China’s riskiest property market just collapsed. Is this how it starts?
In some ways (but not all), China is even more exposed to the dangers of a real estate collapse than America was. Washington Post business reporter Jia Lynn Yang pointed out last fall that urban housing stock constituted 41 percent of Chinese household wealth of 2011. The number was 26 percent in the U.S. In other words, Chinese families tend to invest almost twice as much of their money in urban real estate than do American families. So, if you thought Americans were hit hard when that real estate suddenly lost value, it could be even worse for Chinese, who also tend to put much more of their earnings into long-term investments than do Americans. That said, it would also take a bigger drop in prices for the market to collapse, as Chinese buyers tend to put down larger down payments.
And here’s the really scary number: 13 percent of Chinese GDP in 2011 came from real estate investment. 13 percent! If that investment stalls abruptly, as it did in Phoenix Island, the rest of the Chinese economy could follow. That could cause political instability in China and, much more certainly, would set back the global economy.
“As long as the money supply keeps expanding aggressively (15%+ per year), and people (absent alternatives) are willing to plow that money into real estate and hold it, this [real estate market] can persist for some time,” Chovanec explains in an e-mail. “But when the flow of new money slows — either because of the need to rein in inflation, including housing inflation, or the need to roll over and refinance bad debt (often at rising rates of interest) — the whole thing begins to unravel.”

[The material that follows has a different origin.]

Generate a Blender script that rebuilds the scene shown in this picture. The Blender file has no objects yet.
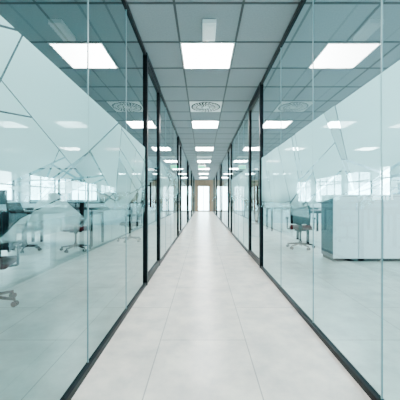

More on Phoenix Island Collapse
Chinese manufacturers once snapped up its luxury apartments, but with profits falling as a result of the global downturn many owners need to offload properties urgently and raise cash to repay business loans, estate agents said.
Now apartments on Phoenix Island which reached the dizzying heights of 150,000 yuan per square metre ($2,200 per square foot) in 2010 are on offer for just 70,000 yuan, said Sun Zhe, a local estate agent.
"China had a lending boom... and so if people are using property as a place to stash their cash, they had more cash to stash," said Patrick Chanovec, a professor at Beijing's Tsinghua university.
"At some point they want to get their money out, then you find out if there are really people who are willing to pay those high prices."
Surprise, it's only worth what someone can pay for it.